1. Zeg niet wat jij zou doen in hun situatie

Soms willen vrienden of familieleden laten weten wat zij zouden beslist hebben, mochten ze zich in de situatie van de patiënt bevinden. Of welke keuze zij zouden maken als het bijvoorbeeld over een moeilijke beslissing als borstamputatie gaat. Dat doe je beter niet. “Ik zal altijd van je houden, wat je ook kiest” is een betere uitdrukking om hier te gebruiken.

2. Word niet zo emotioneel dat zij jóu uiteindelijk moeten troosten

Het is goed om een luisterend oor te bieden, een schouder om op te huilen of steun bij het maken van moeilijke beslissingen. Maar word zelf niet zo emotioneel dat de patiënt uiteindelijk aan jou moet zeggen dat het allemaal wel goed komt.

3. Ga er niet van uit dat ze per se hulp nodig hebben

Bied hulp aan bij alledaagse dingen: opvang, winkelen, hen naar het ziekenhuis brengen. Maar onthoud: niet iedereen wíl hierbij geholpen worden.

4. Google hun ziekte niet en kom daarna zeker niet met statistieken zwaaien

Sommige mensen willen hun kansen op genezen of hervallen liever niet kennen, tenzij ze het expliciet vragen. Als je twijfelt, geef dan geen informatie en steun hen op andere manieren.

5. Ga er niet van uit dat ze hun hele leven willen veranderen

Het leven van kankerpatiënten wordt overhoop gehaald; je laat ze best gewoon worden aan de nieuwe situatie. Laat ze de dingen met jou bespreken als ze daar zelf zin in hebben en klaar voor zijn.

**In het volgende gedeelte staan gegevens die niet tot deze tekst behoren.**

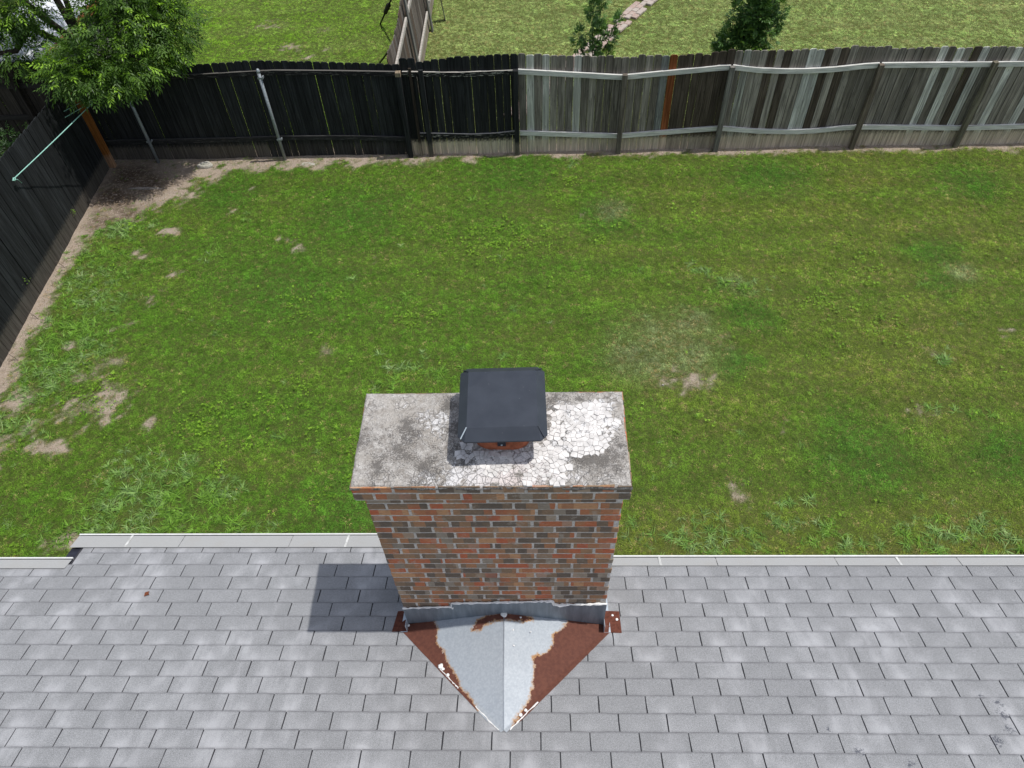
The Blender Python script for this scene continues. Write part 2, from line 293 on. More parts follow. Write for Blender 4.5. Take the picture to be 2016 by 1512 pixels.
LUSH = [(1.25,10.55,.4),(6.7,9.5,.45),(6.5,8.8,.35),(6.16,5.45,.5),(3.37,8.13,.4),(-5.8,11.4,.5),(-3.26,10.85,.7),(-.3,12,.6),(3,7.2,.3),(4.5,11.8,.7),(-4.2,8.9,.8),(-2.2,4.6,.8),(8,11.5,.6),(4.4,5.5,.7)]
YEL = [(-.83,10.21,.35),(-.46,9.92,.4),(.24,9.91,.35),(.65,11.51,.3),(-1.07,9.67,.3),(.2,11.3,.25),(5.29,9.4,.28),(5.27,9.03,.22),(4.86,8.44,.3),(4.36,8.34,.25),(-3.4,8.47,.2),(-3.81,8.42,.2),(-4.73,6.13,.3),(-3.64,6.48,.4),(5.17,7.88,.35),(2.52,10.69,.35),(1.13,10.16,.2),(-6.7,6.8,.3),(-7.2,10.2,.3),(-2.6,5.4,.4),(-4.2,5.6,.4),(4.6,7.8,.3),(-1.9,8.1,.25)]
CRAB = [(-7.54,10.4,.3,1),(-7.6,9.81,.35,1),(-7.6,9.29,.4,1),(-7.45,8.54,.42,1),(-7.35,8.0,.45,1),(-7.3,7.4,.5,1),(-7.35,6.85,.4,1),(-6.95,7.6,.4,1),(-7.0,9.3,.4,.8),(-7.5,5.97,.25,1),(-7.24,10.0,.3,.7),(-6.97,10.64,.22,.6),(-6.8,8.5,.3,.6),
 (-5.39,5.25,.4,1),(-4.9,5.0,.45,1),(-5.16,4.7,.5,1),(-5.65,4.55,.4,1),(-4.44,4.6,.45,1),(-4.26,4.96,.35,.8),(-3.94,4.45,.3,.8),(-5.92,4.4,.35,1),(-5.3,4.3,.4,1),(-4.57,4.3,.4,1),(-4.8,5.5,.3,.6),(-3.4,4.4,.3,.5),(-6.5,4.6,.4,.35),(-7.0,5.0,.5,.25),
 (-5.31,10.75,.12,.8),(-5.6,9.77,.2,.7),(-5.36,9.9,.2,.7),(.58,12.3,.17,1),(.9,12.3,.12,.7),(1.9,9.09,.16,.9),(3.1,8.83,.22,1),(3.4,8.7,.2,1),(3.88,9.06,.16,.8),(2.66,9.2,.2,.7),(2.2,8.95,.12,.5),(-2.01,7.15,.2,1),(-1.54,6.94,.2,1),(-2.19,6.75,.25,.8),(-.57,7.33,.15,.6),
 (3.17,4.85,.14,1),(3.03,4.42,.2,.7),(3.37,4.81,.14,.9),(1.69,4.21,.25,.9),(2.14,4.28,.3,.8),(2.6,4.2,.3,.5),(3.67,4.2,.35,.8),(4.37,4.3,.3,.7),(4.89,4.28,.3,.8),(5.65,4.21,.35,.9),(1.15,4.42,.2,1),(5.88,6.3,.1,1),(6.12,6.21,.12,1),(5.5,6.3,.1,.6),(5.98,7.14,.12,1),(6.05,7.0,.09,.8),(6.12,8.65,.1,.8),(-1.64,11.57,.08,1),(-2.28,11.28,.07,1),(-1.85,11.74,.06,.9),(-1.0,11.2,.12,.8),(-6.98,5.88,.14,1),(-.43,8.3,.15,.5),(-3.54,6.03,.2,.5),(-2.9,9.0,.12,.6),(-2.1,8.6,.1,.6),(-5.0,8.0,.2,.3),(.4,4.5,.3,.4)]
def blobs(L_, x, y, s, warp=.35):
    wx = x+(fbm(x*3.1, y*3.1, s)-.5)*warp+(fbm(x*9, y*9, s+5)-.5)*warp*.7; wy = y+(fbm(x*3.1+9, y*3.1, s+3)-.5)*warp+(fbm(x*9+4, y*9, s+8)-.5)*warp*.6; o = np.zeros_like(x)
    for b in L_:
        a = b[3] if len(b) > 3 else 1.
        o = np.maximum(o, a*np.exp(-(((wx-b[0])**2+((wy-b[1])*1.15)**2)/b[2]**2*.8)**1.25))
    return o
def dirt_f(x, y):
    d = blobs(DIRT, x, y, 1)
    e = np.clip(1.15-(x-FX0(y))/(.16+.38*fbm(y*1.1, y*0+2, 5)), 0, 1)*(y < 12.7)*(x > FX0(y)-.3); d = np.maximum(d, e*1.25)
    e = 1.25*np.clip(1.2-(12.72-y)/(.12+.30*fbm(x*1.3, x*0, 8)+.10*(x < -2)), 0, 1)*(y < 12.8)*(y > 12); d = np.maximum(d, e)
    d = np.maximum(d, .9*((y > 12.7) & (y < 13.0)))
    return np.clip(d*(.35+1.25*fbm(x*6, y*6, 21))+(fbm(x*13, y*13, 25)-.5)*1.5*(d > .1)-.10, 0, 1)*.95
def litter_f(x, y): return blobs([(-7.9,12.1,.5),(-7.4,11.9,.4),(-7.9,11.4,.45),(-7.5,11.0,.3),(-7.9,10.7,.25)], x, y, 4, .5)
def dry_f(x, y):
    own = y < 12.7
    d = np.where(own, .12+.42*np.clip((x+1)/6, 0, 1), np.where(x > -2.5, .6, .12))
    d = d+(fbm(x*.8, y*1.3, 31)-.5)*.65+(fbm(x*3.5, y*3.5, 35)-.5)*.3+(fbm(x*.25, y*2.6, 37)-.5)*.35
    d = d+.45*np.clip(1-(y-4)/1.2, 0, 1)*(x > .5)*own
    return np.clip(d-.55*blobs(LUSH, x, y, 6)*own, 0, 1)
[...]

6. Denk niet dat alles voorbij is als ze weer aan het werk gaan

“Oh, je bent weer de oude!” roepen als een patiënt het werk hervat, is geen goed idee. Het voelt aan alsof je de enorme emotionele en fysieke beproeving die ze hebben meegemaakt, een beetje minimaliseert.

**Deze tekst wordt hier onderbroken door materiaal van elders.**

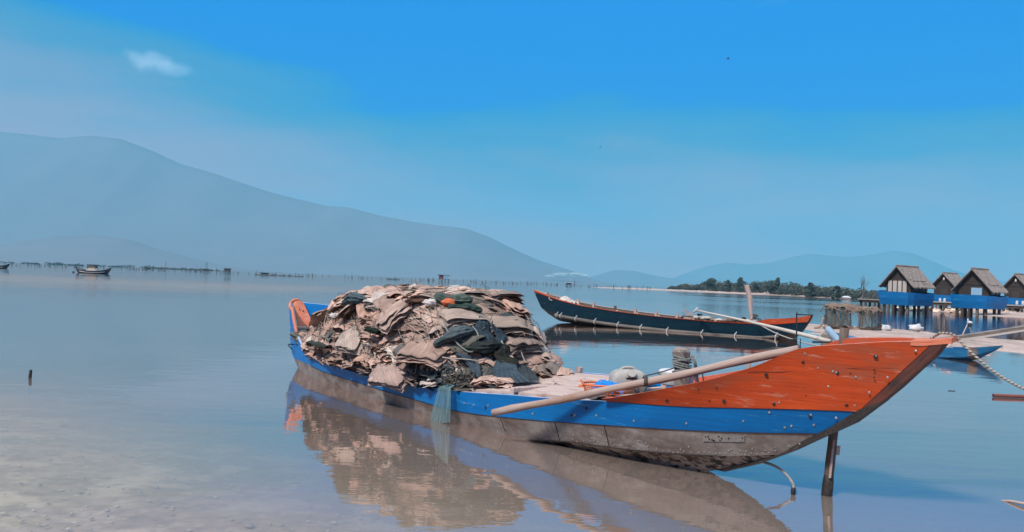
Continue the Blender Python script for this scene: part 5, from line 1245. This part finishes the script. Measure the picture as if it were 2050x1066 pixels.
# heaps under the huts
b = MB(); rd = random.Random(12)
for k in range(50):
    p = on_z(rd.uniform(1790, 2045), 0, 0) if False else on_y(rd.uniform(1792, 2040), 620, rd.uniform(84, 96)); b.blobby((p.x, p.y, .12), rd.uniform(.2, .5), .3, rd.uniform(.1, .25), k, .25, 6, col=rd.choice(((1.6, 1.5, 1.4), (.8, .7, .6), (2, 1.9, 1.8))))
b.build('rubble', MT['stone'], label='pale rubble and shells strewn under the stilt huts', category='rubble', kind='stuff')
# thin snag in the water left of the first hut
p = on_z(1762, 621, 0); b = MB(); b.tube(spline([p-Vector((0, 0, .3)), p+Vector((.05, 0, .5)), p+Vector((-.12, 0, 1.0))], 5), [.06]*11, 5)
b.build('snag', MT['bark'], label='thin bare snag in the water left of the first hut', category='snag')

# ------------------------------------------------------------------ trees
def leaves(b, c, rx, ry, rz, n, size, rd, tone=(1, 1, 1)):
    for _ in range(n):
        th = rd.uniform(0, 2*PI); z_ = rd.uniform(-1, 1); rr = rd.uniform(.55, 1.0)**.5; s_ = math.sqrt(1-z_*z_)
        p = Vector((c[0]+rx*rr*s_*math.cos(th), c[1]+ry*rr*s_*math.sin(th), c[2]+rz*rr*z_))
        a = Vector((rd.uniform(-1, 1), rd.uniform(-1, 1), rd.uniform(-1, 1))).normalized(); d_ = a.cross(Vector((rd.uniform(-1, 1), rd.uniform(-1, 1), rd.uniform(-1, 1)))).normalized()
        s1 = size*rd.uniform(.6, 1.4); g = rd.uniform(.65, 1.4); col = (tone[0]*g, tone[1]*g, tone[2]*g)
        b.add([p-a*s1, p+d_*s1*.6, p+a*s1, p-d_*s1*.6], [(0, 1, 2, 3)], 0, [(0, 0)]*4, col)
def far_tree(px, Y, h, w, label, seed, pointy=False):
    rd = random.Random(seed); p = on_y(px, 590, Y); p.z = .2
    r = thing('tree', p, label, 'tree', 'taller trees on the far shore')
    b = MB(); b.tube([p, p+Vector((0, 0, h*.5)), p+Vector((w*.05, 0, h*.85))], [.22, .15, .05], 6)
    for k in range(5):
        a = rd.uniform(0, 6.28); z = h*rd.uniform(.3, .65); b.tube([p+Vector((0, 0, z)), p+Vector((math.cos(a)*w*.3, math.sin(a)*w*.3, z+h*.18))], [.09, .03], 4)
    b.build('trunk', MT['bark'], r)
    b = MB()
    for k in range(9 if not pointy else 7):
        if pointy: f_ = k/6; c_ = p+Vector((rd.uniform(-.1, .1)*w, rd.uniform(-.1, .1)*w, h*(.25+.7*f_))); rr = w*.55*(1-.75*f_)+.25
        else: a = rd.uniform(0, 6.28); q_ = rd.uniform(0, .34)*w; c_ = p+Vector((math.cos(a)*q_, math.sin(a)*q_, h*rd.uniform(.38, .82))); rr = w*rd.uniform(.17, .28)
        leaves(b, c_, rr*rd.uniform(.8, 1.4), rr, rr*.7, 150, .30, rd)
    b.build('crown', MT['leaf'], r)
T = [(1421, 330, 6.6, 5.5, False, 'broad dark crowned tree at the left of the far wood'), (1481, 325, 6.8, 3.0, True, 'pointed tall tree standing out of the middle of the far wood'), (1457, 328, 5.5, 2.6, True, 'slim pointed tree between the broad and tall ones of the far wood'),
     (1545, 300, 6.2, 6, False, 'wide rounded tree right of the centre of the far wood'), (1556, 298, 7.0, 1.6, True, 'thin spire tree behind the wide rounded tree'), (1512, 315, 5.4, 3, False, 'middling tree beside the bare mast post'), (1622, 250, 4.6, 2.4, True, 'small palm like tuft above the right part of the wood'), (1674, 230, 3.6, 2.0, True, 'small tuft tree near the bare tree')]
for i, a_ in enumerate(T): far_tree(a_[0], a_[1], a_[2]*.9, a_[3]*1.15, a_[5], i+40, a_[4])
b = MB(); rd = random.Random(77)
for k in range(330):
    px = rd.uniform(1335, 1790); Yd = lerp_tab([(1335, 430), (1420, 350), (1540, 300), (1640, 240), (1790, 200)], px)*rd.uniform(1.0, 1.18)
    hpx = lerp_tab([(1335, 3), (1370, 10), (1420, 17), (1500, 20), (1560, 21), (1620, 19), (1680, 17), (1760, 16), (1790, 13)], px)*rd.uniform(.6, 1.3)
    p = on_y(px, 590, Yd); hh_ = hpx/1600*Yd; f_ = rd.uniform(.35, 1); rr = hh_*rd.uniform(.25, .42)+.3
    leaves(b, (p.x, p.y, .3+hh_*f_*.75), rr*1.3, rr, rr*.8, 130, .30*Yd/300, rd, (1.0, 1.0, 1.0) if rd.random() < .8 else (1.5, 1.3, 1.1))
b.build('far_wood', MT['scrub'], label='dense dark green wood along the far right shore', category='wood', kind='stuff')
# far grey scrub strip on the left horizon
b = MB(); rd = random.Random(78)
for k in range(110):
    px = rd.uniform(-40, 460) if k < 80 else rd.uniform(20, 430); Yd = rd.uniform(900, 1000)
    p = on_y(px, 545, Yd); rr = rd.uniform(.5, 1.3)*(1.7 if (90 < px < 120 or 240 < px < 300) else 1); leaves(b, (p.x, p.y, rr*.8+.3), rr*3.2, rr*2, rr, 26, .8, rd)
b.build('far_scrub', MT['scrub'], label='low hazy scrub line along the far left horizon', category='scrub', kind='stuff')
# bare white tree at the pier end
p = on_y(1727, 600, 90); p.z = 0; r = thing('bare_tree', p, 'leafless grey tree at the left end of the pier', 'tree')
trunk = MB(); br = MB(); rd = random.Random(14)
def limb(mb, p0, d_, L_, r_, lev):
    q = [p0]; dd_ = d_.copy()
    for k in range(4): dd_ = (dd_+Vector((rd.uniform(-.28, .28), rd.uniform(-.2, .2), rd.uniform(-.05, .2)))).normalized(); q.append(q[-1]+dd_*L_/4)
    mb.tube(q, [r_, r_*.85, r_*.7, r_*.55, r_*.4], 5)
    if lev > 0:
        for k in range(3): o_ = q[rd.randint(2, 4)]; limb(br, o_, (dd_+Vector((rd.uniform(-.9, .9), rd.uniform(-.5, .5), rd.uniform(-.1, .5)))).normalized(), L_*rd.uniform(.5, .75), r_*.5, lev-1)
limb(trunk, p, Vector((-.02, 0, 1)), 1.9, .13, 0); limb(br, p+Vector((0, 0, 1.5)), Vector((.25, 0, 1)).normalized(), 1.1, .07, 3); limb(br, p+Vector((-.02, 0, 1.7)), Vector((-.15, 0, 1)).normalized(), 1.2, .06, 3)
trunk.build('trunk', MT['bark'], r); br.build('branches', MT['bark'], r)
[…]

7. Ga er niet van uit dat ze jóuw hulp nodig hebben

De vrouwen uit de studie gaven aan dat als hun kinderen heel normaal deden tijdens de behandeling, ze zich veel meer gesteund voelden en makkelijker voor zichzelf konden zorgen. Je kan dus altijd vragen of je kan helpen, maar mag je hulp ook niet opdringen.